An unimaginable loss

December 25, 2016

With the death of Farhad Aziz and Osama Ahmed Warraich in PIA Flight 661 crash, Chitral has lost two of its best heroes

An unimaginable loss

One calm Sunday morning in September 2014, Amjad and I drove up to the pathway west of the Chitral fort. We were here to pick Farhad to join us on our maiden endeavour to the furthest extremities of the Garam Chashma valley.

Together we went to explore the historic Durah pass, as it has for centuries guided the curious traveller to the gates of Badakhshan. We also spoke of the magnificent Lake Dufferin right across the Afgan border, which Farhad had seen in his heyday.

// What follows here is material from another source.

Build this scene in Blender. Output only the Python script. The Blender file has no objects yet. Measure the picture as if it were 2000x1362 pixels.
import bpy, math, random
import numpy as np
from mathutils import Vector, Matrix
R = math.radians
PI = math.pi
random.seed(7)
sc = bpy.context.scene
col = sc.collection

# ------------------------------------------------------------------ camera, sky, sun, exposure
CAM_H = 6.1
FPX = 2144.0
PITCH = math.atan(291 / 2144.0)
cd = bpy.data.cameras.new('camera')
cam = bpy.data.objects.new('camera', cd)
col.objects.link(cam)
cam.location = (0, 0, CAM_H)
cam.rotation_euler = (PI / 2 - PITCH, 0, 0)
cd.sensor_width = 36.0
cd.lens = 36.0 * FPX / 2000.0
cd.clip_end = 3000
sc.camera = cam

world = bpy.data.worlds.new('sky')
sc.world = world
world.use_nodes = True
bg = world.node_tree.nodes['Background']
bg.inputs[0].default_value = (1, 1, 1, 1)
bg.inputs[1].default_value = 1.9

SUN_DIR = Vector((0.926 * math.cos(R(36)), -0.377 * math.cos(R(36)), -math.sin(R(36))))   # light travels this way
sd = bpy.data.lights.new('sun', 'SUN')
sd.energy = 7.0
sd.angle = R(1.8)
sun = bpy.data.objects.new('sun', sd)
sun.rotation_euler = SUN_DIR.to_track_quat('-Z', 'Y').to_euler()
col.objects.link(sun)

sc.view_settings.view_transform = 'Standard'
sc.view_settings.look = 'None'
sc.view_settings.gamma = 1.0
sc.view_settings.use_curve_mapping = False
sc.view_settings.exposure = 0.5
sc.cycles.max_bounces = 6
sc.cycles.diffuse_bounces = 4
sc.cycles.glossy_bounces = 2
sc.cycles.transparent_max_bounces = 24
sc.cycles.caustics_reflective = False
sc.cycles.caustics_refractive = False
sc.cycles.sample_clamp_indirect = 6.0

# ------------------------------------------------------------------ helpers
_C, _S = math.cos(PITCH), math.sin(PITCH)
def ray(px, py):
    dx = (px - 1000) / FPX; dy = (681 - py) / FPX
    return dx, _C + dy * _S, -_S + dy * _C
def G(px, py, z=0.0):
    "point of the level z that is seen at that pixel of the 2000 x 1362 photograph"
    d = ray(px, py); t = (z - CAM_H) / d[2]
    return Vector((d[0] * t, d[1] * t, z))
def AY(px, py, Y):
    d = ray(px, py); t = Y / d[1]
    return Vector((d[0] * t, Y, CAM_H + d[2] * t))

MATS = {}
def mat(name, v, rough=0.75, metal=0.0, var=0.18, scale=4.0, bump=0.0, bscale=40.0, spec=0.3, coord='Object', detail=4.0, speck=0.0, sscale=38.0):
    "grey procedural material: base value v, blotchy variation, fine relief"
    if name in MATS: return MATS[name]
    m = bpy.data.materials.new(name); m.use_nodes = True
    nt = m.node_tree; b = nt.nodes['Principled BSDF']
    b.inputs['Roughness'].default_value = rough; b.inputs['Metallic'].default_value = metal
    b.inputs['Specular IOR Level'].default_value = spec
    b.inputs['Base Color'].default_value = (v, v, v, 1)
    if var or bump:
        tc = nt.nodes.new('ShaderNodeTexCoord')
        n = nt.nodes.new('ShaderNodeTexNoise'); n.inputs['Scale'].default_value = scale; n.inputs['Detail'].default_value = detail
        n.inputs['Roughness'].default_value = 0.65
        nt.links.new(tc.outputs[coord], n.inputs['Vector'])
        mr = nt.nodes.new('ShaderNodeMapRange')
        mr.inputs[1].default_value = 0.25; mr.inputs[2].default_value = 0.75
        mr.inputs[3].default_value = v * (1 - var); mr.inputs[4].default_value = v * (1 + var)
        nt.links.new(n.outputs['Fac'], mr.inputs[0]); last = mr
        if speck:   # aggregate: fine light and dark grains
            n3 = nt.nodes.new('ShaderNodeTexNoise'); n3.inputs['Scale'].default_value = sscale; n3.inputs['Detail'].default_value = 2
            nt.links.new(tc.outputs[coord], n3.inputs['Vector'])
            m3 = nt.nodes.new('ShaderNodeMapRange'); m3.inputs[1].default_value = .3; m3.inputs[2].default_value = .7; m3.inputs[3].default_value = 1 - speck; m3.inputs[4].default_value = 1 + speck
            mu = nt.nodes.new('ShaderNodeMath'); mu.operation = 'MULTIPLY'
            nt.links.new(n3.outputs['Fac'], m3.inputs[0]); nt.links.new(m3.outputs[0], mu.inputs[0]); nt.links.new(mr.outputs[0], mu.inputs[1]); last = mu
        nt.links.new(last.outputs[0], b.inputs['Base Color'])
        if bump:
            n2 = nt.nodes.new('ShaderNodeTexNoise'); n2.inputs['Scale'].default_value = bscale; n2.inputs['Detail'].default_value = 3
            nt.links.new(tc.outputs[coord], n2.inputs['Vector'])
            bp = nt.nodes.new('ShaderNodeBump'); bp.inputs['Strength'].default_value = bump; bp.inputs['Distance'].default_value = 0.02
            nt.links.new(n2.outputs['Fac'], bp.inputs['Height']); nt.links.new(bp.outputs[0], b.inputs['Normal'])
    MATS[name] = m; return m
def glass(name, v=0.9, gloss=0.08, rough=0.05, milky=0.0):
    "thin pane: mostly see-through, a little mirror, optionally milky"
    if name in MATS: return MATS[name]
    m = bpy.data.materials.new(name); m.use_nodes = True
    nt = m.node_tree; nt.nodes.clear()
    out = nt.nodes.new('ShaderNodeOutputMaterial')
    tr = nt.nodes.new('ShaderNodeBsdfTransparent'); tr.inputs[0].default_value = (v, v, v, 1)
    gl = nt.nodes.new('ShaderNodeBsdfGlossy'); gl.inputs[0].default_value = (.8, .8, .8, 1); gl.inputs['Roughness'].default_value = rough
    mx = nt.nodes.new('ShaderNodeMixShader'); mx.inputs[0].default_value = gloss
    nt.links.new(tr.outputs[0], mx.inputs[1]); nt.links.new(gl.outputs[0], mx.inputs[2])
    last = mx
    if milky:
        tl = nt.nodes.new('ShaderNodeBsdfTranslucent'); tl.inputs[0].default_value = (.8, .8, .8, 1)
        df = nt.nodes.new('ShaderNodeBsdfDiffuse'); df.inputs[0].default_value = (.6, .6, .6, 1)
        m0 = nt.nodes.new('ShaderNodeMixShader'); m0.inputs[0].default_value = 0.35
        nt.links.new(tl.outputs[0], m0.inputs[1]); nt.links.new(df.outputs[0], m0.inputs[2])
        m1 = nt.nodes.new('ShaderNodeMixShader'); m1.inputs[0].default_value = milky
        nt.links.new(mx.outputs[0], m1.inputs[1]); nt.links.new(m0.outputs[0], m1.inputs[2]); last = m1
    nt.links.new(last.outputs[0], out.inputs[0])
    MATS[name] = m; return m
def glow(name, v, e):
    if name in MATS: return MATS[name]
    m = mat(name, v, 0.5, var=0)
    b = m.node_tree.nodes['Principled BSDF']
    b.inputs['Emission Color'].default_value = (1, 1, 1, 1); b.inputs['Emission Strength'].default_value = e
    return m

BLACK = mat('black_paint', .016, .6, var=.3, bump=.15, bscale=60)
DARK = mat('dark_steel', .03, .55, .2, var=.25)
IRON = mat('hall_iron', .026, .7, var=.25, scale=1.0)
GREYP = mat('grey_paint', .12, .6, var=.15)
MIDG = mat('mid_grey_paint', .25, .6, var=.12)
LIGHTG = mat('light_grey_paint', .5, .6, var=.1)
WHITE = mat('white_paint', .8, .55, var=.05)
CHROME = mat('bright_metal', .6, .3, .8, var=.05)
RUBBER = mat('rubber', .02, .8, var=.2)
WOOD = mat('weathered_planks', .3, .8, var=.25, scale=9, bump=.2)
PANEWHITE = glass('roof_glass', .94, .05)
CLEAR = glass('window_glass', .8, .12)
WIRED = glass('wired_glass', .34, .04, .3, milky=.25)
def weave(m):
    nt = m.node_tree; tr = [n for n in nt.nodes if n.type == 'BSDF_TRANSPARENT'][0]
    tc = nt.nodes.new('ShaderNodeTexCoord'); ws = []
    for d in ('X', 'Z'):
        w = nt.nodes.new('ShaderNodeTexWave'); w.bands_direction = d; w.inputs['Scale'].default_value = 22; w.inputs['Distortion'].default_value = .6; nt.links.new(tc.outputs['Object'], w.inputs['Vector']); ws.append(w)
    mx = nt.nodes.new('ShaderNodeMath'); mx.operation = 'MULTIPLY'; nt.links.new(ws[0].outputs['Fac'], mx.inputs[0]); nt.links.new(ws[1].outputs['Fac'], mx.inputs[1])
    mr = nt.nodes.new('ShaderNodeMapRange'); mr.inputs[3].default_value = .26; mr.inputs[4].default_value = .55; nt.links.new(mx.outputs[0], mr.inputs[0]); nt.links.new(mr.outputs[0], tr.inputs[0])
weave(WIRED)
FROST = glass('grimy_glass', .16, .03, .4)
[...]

Though Farhad Aziz was a member of the royal family of Chitral, he was too unassuming to be a shahzada. Our association began while duck hunting in Chitral. Occasionally before heading out to Birmogh Lasht for paragliding, Farhad would call me up and ask if I would like to accompany him for a tandem flight. If ever asked to paraglide with some friends as a favour, Farhad was one to oblige without a thought. And he was like this not only with me but everyone I know that came across him.

Farhad was one of the pioneers of paragliding in Chitral, which is known to be a heaven for this sport. He has trained numerous young men. To ensure that the sport outlives him by at least a generation, he founded the Hindu Kush Association for Paragliding (HIKAP) to further the cause of Chitral’s paragliding pilots throughout the country. His association has also played a critical role in philanthropic activities during the earthquake of 2015 and the floods of 2015 and 2016.

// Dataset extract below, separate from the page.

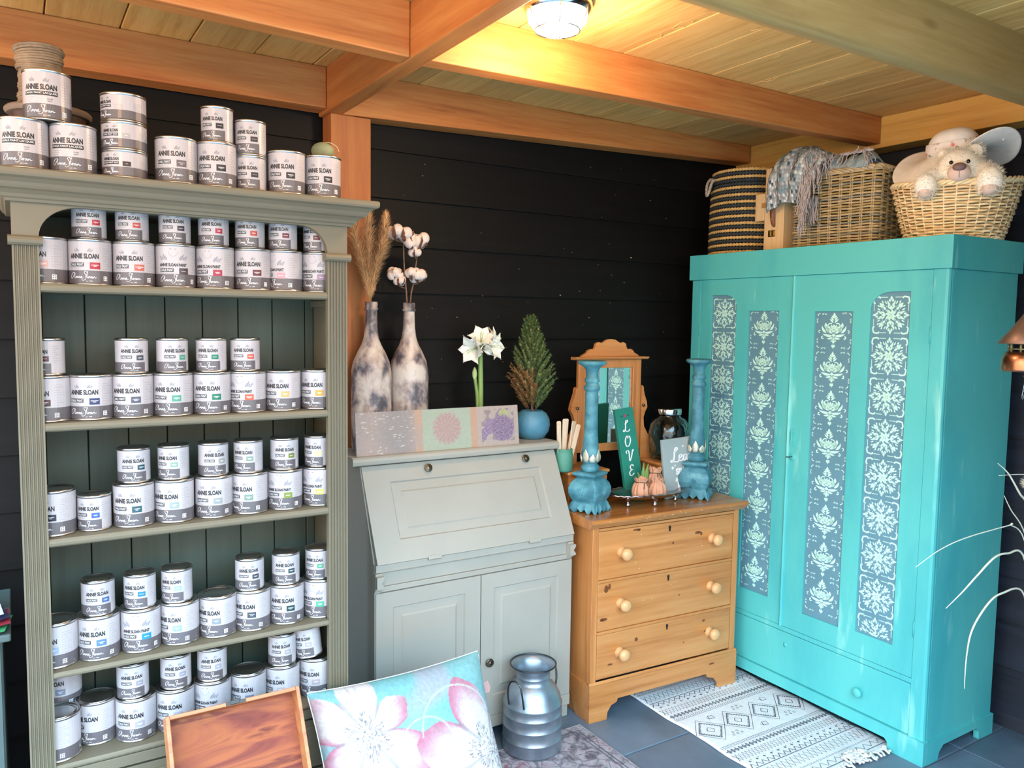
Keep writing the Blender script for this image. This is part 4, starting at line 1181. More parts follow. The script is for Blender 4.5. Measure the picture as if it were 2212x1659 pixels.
# plinth with bracket feet, front and side
pf = [(Y0 - 0.008, 0.0), (Y0 + 0.125, 0.0), (Y0 + 0.128, 0.030), (Y0 + 0.14, 0.042), (Y1 - 0.14, 0.042), (Y1 - 0.128, 0.030), (Y1 - 0.125, 0.0), (Y1 + 0.008, 0.0), (Y1 + 0.008, 0.088), (Y0 - 0.008, 0.088)]
Wd('plinth', M().prism(pf, XW - 0.008, XW + 0.02, 'x'), teal, 0.003)
ps = [(XW + 0.0205, 0.0), (XW + 0.085, 0.0), (XW + 0.095, 0.03), (XW + 0.12, 0.05), (3.01, 0.05), (3.03, 0.035), (3.035, 0.0), (3.13, 0.0), (3.13, 0.0795), (XW + 0.0205, 0.0795)]
Wd('plinth', M().prism(ps, Y0 - 0.008, Y0 + 0.012, 'y'), teal, 0.003)
Wd('plinth', M().prism(ps, Y1 - 0.012, Y1 + 0.008, 'y'), teal, 0.003)
# ------------------------------------------------------------ printed and painted surfaces (colour attribute = print, computed by rule)
def print_mat(name, rough=0.8, noise=0.08, nscale=120, bump=0.2, **kw):
    N = NT(name)
    at = N.n('Attribute', attribute_name='print')
    v = N.coords(rnd=False)
    f = N.noise(v, nscale, 3)
    g = N.ramp(f, [(0.3, (1 - noise * 2,) * 3), (0.7, (1, 1, 1))])
    N.base(N.mixc(1.0, at.outputs[0], g, 'MULTIPLY'))
    N.p.inputs['Roughness'].default_value = rough
    for k, x in kw.items(): N.p.inputs[k].default_value = x
    if bump: N.bump(f, bump)
    return N.m
def paint(o, cols):
    a = o.data.color_attributes.new('print', 'FLOAT_COLOR', 'POINT')
    a.data.foreach_set('color', [c for q in cols for c in (q[0], q[1], q[2], 1.0)])
def mixv(a, b, t):
    t = max(0.0, min(1.0, t)); return tuple(a[i] * (1 - t) + b[i] * t for i in range(3))
def sm(e0, e1, x):
    t = max(0.0, min(1.0, (x - e0) / (e1 - e0))); return t * t * (3 - 2 * t)
from mathutils import noise as mn
def nz(x, y, z=0.0): return mn.noise(Vector((x, y, z)))
def L3(h): return lin(h)[:3]

# ---------------- bureau top
ZB = 1.0772
def board():
    t_ = thing('sample_board', 'long painted sample board with chrysanthemum and lavender prints leaning on the bottles', 'board', (0.982, 2.552, ZB), (math.radians(-7), 0, math.radians(-0.5)))
    Wd_, H_ = 0.655, 0.150; nx, ny = 260, 60
    rows = [[(Wd_ * i / nx, 0, H_ * j / ny) for i in range(nx + 1)] for j in range(ny + 1)]
    m = M(); m.grid(rows)
    o = m.build('printed_face', print_mat('board_paint', 0.4, 0.05, 90, 0.1), t_)
    cols = []
    grey, lil, cop, grn = L3('#aaa0a2'), L3('#bfaca9'), L3('#d2ae9b'), L3('#b4bfae')
    for j in range(ny + 1):
        for i in range(nx + 1):
            u = i / nx; v = j / ny; x = u * Wd_; y = v * H_
            if u < 0.337:
                c = mixv(grey, lil, 0.5 + 1.2 * nz(x * 9, y * 6)); 
                s = nz(x * 60, y * 700, 3); c = mixv(c, (0.86, 0.84, 0.84), sm(0.36, 0.5, s) * (0.9 if nz(x * 20, y * 40, 9) > -0.1 else 0.2))
            elif u < 0.383: c = mixv(cop, lil, 0.3 + nz(x * 30, y * 10))
            elif u < 0.683: c = mixv(grn, L3('#bccabf'), u)
            elif u < 0.725: c = cop
            else: c = L3('#c6b8b6')
            # chrysanthemum
            dx, dy = (u - 0.533) * Wd_, (v - 0.52) * H_
            r = math.hypot(dx, dy); a = math.atan2(dy, dx)
            if r < 0.062:
                ring = math.sin(r * 260); pet = abs(math.sin(a * (6 if r < 0.03 else 9) + r * 60))
                edge = 0.048 + 0.014 * abs(math.sin(a * 9 + 2))
                if r < edge: c = mixv(c, L3('#c29ca2') if pet > 0.25 else L3('#d3bdb8'), 0.8)
            # lavender picture
            if 0.752 < u < 0.972 and 0.10 < v < 0.93:
                p = nz(u * 22, v * 6, 5); q = nz(u * 90, v * 30, 7)
                lump = math.hypot((u - 0.895) / 0.075, (v - 0.42) / 0.34)
                stem = abs((v - 0.25) - (u - 0.76) * 4.2)
                if lump < 1 + 0.25 * q: c = mixv(L3('#7d6690'), L3('#b5a3be'), 0.5 + q)
                elif math.hypot((u - 0.90) / 0.032, (v - 0.80) / 0.12) < 1: c = mixv(L3('#a8b076'), L3('#d5d5ae'), 0.5 + q)
                elif stem < 0.20 + 0.2 * p and v > 0.15: c = mixv(L3('#8c74a0'), L3('#b9a7c4'), 0.5 + q)
                elif p > 0.1: c = mixv(L3('#8b7f8c'), c, 0.4)
            cols.append(tuple(q * w_ for q, w_ in zip(c, (0.68, 0.66, 0.60))))
    paint(o, cols)
    m = M(); m.box(0, Wd_, 0.0004, 0.012, 0, H_)
    m.build('board', mat('board_edge', '#a79da0', 0.5), t_, bevel=0.001)
board()
bottle_mat = NT('bottle_paint')
_v = bottle_mat.coords(scale=(1, 1, 0.7), rnd=True)
_f = bottle_mat.noise(_v, 16, 3, 0.6, 0.2)
_c = bottle_mat.ramp(_f, [(0.36, '#524d52'), (0.42, '#7d7376'), (0.49, '#ad9b92'), (0.60, '#cbbfb5')])
bottle_mat.base(_c); bottle_mat.p.inputs['Roughness'].default_value = 0.42
bottle_mat.bump(bottle_mat.noise(_v, 60, 4), 0.25)
def bottle(x, y, label, rz):
    t_ = thing('bottle_vase', label, 'bottle', (x, y, ZB), (0, 0, rz))
    p = [(0.0, 0.004), (0.058, 0.0), (0.066, 0.003), (0.071, 0.02), (0.0725, 0.10), (0.0725, 0.255), (0.071, 0.285), (0.064, 0.32), (0.050, 0.352), (0.036, 0.378), (0.027, 0.405), (0.0225, 0.44), (0.0205, 0.50)]
    M().lathe(p, 40, cap0=False, cap1=False).build('bottle_body', bottle_mat.m, t_)
    M().lathe([(0.0205, 0.5002), (0.0240, 0.503), (0.0245, 0.508), (0.0215, 0.512), (0.0225, 0.524), (0.0215, 0.532), (0.017, 0.532), (0.0165, 0.45)], 32, cap0=False, cap1=False).build('bottle_lip', bottle_mat.m, t_)
    return t_
bottle(1.083, 2.672, 'tall whitewashed bottle holding dry pampas grass beside the post', 0.6)
bottle(1.238, 2.69, 'tall whitewashed bottle holding two cotton branches', 2.4)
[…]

It was fairly late in my life that I crossed paths with this hero of many sorts. Farhad was a trained alpinist, having undertaken various mountaineering expeditions in the Hindu Kush Mountains in the early 2000s. He also played an instrumental role in planning and execution of my expeditions to the basecamp of Tirich Mir and Broghil, Wakhan and Karombar valleys. It was my dream to explore these sites with Farhad, but that was not to be.

Both of these gentlemen have been lost to us forever. Call it fate, destiny, mere chance or the doings of nature, these men and many others of their caliber, grace, knowledge and wisdom passed away in the fateful crash of the Islamabad bound PIA Flight 661.

In October 2015, as the afternoon sun shone down on the dry mountains of Chitral, the earth shook and clouds of dust emerged from the high mountains that line the valley. An earthquake of magnitude of 7.6 on the Richter scale had rattled the area. Hardly two weeks into the office, a young deputy commissioner set out to assess the damage caused, and provided immediate relief to the disaster stricken.

Osama Ahmed Warraich, the young Pakistan Administrative Officer from Punjab had come to Chitral with an exceedingly fervent passion for implementing the law and helping the needy. With an exemplary career in the past to vouch for his capabilities, Osama did not require any further credentials to prove his suitability for the job. But Chitral was a different ball game -- and for that matter Osama was a different officer.

The young deputy commissioner had successfully completed the operations of relief and provision of compensation packages as enunciated by the law to the earthquake-affected within one month of the occurrence. Just when it was time to return to the routine functions of governance, another disaster struck, this time in the shape of an avalanche in Susum, near Garam Chashma.

Here too the young deputy commissioner could be seen leading from the front. The operation was reminiscent of Chitral’s second Assistant Political Agent Captain Robert Knollys’s saving of three human lives in an avalanche in 1905. While the results of this rescue operation were nowhere as desirable as that which had occurred in 1905, the effort nonetheless was as daring, fearless and extraordinary, if not more so. Though the outcomes of such disasters are mostly decided by matters beyond human control, it is the response to such an event that defines human capabilities. And in that regard, Osama was at par with Knollys or any other such officer whose tales of gallantry may deserve to be narrated.

Both of these gentlemen have been lost to us forever. Call it fate, destiny, mere chance or the doings of nature, these men and many others of their caliber, grace, knowledge and wisdom passed away in the fateful crash of the Islamabad bound PIA Flight 661. Each loss is a loss greater than the other and I can only wish here that we do not relive such an experience ever again.